Scary Devil Monastery (profile) says:

Re: Re: Federal carve outs, no, Federal inclusion, yes

Undercover operations performed by the feds have a very high and disturbing failure rate. I’d say the only thing they’d need unmarked cars for would be stakeouts and targeted surveillance.

Also, undercover operations in themselves represent a VERY dubious violation of legal principle – because it invariably ends up with a police officer both risking their lives and having to violate the law, sometimes drastically, to obtain evidence that someone else broke the law.

I’d say that shit needs to go. As a society you can’t afford it.
It’s also completely fscking needless when you can simply obtain warrants and put the suspects under surveillance until evidence comes out.
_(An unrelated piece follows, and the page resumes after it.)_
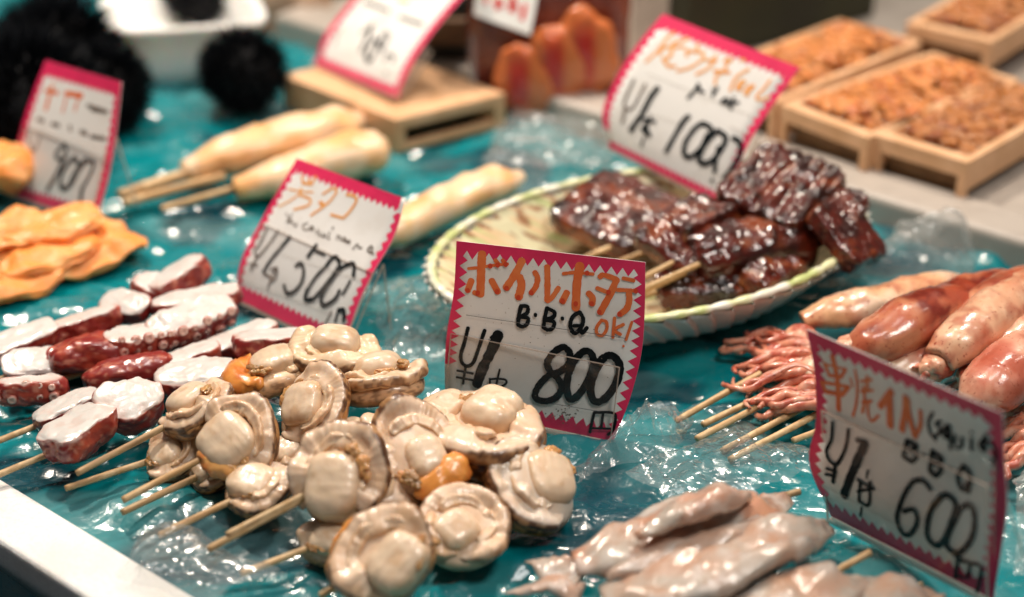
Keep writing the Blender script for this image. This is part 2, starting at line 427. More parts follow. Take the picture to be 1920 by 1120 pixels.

This comment has been deemed insightful by the community.
Anonymous Coward says:

A good start, but not enough

The use of armed police as a profit centre needs to stop. There needs to be an end to civil forfeiture, there needs to be an end to revenue from fines going to the very governments handing out those tickets. An officer claiming something to be the "proceeds of crime" when it’s not, just so that the agency employing that officer can pocket that loot, is an armed robber and should be sharing a cell with the rest of the armed robbers. Use a gun, steal, go to jail.